[Exercise goal]
Using the data below, output the first line and every line after it up to and including the line containing "br.build('side_braid', M_WICK, wc)", exactly as written and with nothing added.
[START Supplied entries]
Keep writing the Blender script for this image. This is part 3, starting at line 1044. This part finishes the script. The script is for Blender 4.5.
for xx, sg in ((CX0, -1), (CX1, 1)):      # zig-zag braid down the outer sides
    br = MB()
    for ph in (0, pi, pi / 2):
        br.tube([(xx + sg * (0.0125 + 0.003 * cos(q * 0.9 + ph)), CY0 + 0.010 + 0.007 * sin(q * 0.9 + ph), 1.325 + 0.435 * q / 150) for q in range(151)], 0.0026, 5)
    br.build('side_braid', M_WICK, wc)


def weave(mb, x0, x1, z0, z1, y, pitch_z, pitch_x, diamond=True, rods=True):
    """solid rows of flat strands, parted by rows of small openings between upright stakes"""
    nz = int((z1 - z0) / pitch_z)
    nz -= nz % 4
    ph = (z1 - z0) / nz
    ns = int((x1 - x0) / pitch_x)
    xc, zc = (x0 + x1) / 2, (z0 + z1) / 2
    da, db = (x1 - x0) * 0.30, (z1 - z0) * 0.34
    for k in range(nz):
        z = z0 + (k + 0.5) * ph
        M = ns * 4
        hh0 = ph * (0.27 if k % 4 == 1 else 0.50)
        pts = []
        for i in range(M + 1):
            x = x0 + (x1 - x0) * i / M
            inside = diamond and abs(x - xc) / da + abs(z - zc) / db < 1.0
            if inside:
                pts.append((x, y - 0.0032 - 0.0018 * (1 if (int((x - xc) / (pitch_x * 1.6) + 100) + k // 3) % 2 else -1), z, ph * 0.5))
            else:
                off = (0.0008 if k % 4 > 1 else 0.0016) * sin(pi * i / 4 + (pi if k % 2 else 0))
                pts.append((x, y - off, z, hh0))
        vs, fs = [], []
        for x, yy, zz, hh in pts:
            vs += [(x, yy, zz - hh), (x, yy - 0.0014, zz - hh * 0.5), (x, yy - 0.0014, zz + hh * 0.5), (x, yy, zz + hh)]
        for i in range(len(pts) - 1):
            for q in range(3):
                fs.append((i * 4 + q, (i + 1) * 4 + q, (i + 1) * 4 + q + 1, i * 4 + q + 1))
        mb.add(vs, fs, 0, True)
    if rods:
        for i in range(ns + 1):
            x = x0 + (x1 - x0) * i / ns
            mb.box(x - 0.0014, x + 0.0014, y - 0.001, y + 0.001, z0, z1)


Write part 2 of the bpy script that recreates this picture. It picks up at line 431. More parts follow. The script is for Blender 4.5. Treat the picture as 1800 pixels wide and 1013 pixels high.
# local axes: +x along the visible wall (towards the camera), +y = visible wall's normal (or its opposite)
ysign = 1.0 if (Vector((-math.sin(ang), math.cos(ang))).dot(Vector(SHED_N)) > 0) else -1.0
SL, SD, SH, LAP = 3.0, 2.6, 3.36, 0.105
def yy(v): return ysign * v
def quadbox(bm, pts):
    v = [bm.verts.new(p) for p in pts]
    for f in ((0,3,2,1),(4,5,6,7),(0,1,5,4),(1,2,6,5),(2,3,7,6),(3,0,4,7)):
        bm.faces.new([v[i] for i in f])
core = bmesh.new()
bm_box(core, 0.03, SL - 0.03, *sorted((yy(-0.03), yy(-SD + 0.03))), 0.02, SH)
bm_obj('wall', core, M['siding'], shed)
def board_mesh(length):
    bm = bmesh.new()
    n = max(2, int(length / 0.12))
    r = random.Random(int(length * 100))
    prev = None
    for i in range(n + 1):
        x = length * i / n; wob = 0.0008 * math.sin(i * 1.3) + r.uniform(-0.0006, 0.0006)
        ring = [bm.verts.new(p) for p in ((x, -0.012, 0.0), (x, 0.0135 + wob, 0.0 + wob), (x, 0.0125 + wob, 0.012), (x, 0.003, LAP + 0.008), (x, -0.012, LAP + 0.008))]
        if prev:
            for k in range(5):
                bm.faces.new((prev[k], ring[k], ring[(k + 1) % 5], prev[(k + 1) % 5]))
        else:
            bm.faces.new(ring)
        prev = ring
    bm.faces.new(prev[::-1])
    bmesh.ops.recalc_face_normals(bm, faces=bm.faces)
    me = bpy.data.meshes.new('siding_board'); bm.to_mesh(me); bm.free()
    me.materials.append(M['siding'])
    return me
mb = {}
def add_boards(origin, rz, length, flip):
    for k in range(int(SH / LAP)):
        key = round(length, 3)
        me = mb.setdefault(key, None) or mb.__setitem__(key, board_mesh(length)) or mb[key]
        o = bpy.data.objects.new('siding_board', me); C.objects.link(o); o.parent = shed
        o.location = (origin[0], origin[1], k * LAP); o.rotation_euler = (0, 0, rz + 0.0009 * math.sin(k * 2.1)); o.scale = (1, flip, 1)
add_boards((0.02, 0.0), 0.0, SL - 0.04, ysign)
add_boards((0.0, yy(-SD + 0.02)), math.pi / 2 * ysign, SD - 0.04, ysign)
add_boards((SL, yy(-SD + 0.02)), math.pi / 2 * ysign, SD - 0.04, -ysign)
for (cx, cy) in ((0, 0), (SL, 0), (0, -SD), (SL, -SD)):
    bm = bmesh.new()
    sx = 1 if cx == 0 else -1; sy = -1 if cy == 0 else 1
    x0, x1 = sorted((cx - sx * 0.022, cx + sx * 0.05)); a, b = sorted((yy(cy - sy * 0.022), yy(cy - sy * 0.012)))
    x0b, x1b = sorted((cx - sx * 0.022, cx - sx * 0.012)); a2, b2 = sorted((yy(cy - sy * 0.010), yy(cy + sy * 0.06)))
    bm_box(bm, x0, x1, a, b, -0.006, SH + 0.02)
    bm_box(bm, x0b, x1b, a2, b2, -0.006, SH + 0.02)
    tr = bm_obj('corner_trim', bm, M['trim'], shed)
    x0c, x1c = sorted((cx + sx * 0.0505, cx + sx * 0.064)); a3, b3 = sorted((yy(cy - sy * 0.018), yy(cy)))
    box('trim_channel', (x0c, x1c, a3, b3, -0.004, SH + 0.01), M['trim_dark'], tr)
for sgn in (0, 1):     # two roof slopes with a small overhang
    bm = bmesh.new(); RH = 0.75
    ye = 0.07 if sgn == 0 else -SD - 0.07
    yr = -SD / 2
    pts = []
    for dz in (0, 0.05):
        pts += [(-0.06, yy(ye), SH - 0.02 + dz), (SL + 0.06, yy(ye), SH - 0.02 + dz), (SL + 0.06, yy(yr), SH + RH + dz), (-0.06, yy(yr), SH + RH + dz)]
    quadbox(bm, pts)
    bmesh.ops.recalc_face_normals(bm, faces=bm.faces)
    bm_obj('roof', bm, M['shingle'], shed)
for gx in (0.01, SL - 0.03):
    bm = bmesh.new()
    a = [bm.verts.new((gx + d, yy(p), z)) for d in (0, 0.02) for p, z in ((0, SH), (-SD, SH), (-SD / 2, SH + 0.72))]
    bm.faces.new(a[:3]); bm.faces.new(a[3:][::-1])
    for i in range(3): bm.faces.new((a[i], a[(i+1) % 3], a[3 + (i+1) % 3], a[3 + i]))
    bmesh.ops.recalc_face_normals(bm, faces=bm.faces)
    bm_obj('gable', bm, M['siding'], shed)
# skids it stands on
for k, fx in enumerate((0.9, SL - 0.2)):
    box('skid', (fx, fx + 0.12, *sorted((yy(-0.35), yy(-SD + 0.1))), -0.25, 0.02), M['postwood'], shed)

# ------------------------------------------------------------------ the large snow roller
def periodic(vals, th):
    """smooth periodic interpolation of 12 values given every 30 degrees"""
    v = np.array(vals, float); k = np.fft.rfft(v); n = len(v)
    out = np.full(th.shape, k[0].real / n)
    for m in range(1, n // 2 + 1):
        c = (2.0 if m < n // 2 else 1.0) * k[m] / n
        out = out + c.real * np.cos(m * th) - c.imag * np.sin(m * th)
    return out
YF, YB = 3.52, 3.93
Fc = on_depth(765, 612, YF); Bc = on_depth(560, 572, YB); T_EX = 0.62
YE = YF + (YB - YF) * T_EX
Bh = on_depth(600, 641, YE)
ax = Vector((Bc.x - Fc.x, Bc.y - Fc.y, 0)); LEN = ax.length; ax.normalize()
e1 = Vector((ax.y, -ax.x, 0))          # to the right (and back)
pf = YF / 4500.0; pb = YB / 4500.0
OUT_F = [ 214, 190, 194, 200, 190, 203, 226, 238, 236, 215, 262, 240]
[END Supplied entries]
[Task result]
Keep writing the Blender script for this image. This is part 3, starting at line 1044. This part finishes the script. The script is for Blender 4.5.
for xx, sg in ((CX0, -1), (CX1, 1)):      # zig-zag braid down the outer sides
    br = MB()
    for ph in (0, pi, pi / 2):
        br.tube([(xx + sg * (0.0125 + 0.003 * cos(q * 0.9 + ph)), CY0 + 0.010 + 0.007 * sin(q * 0.9 + ph), 1.325 + 0.435 * q / 150) for q in range(151)], 0.0026, 5)
    br.build('side_braid', M_WICK, wc)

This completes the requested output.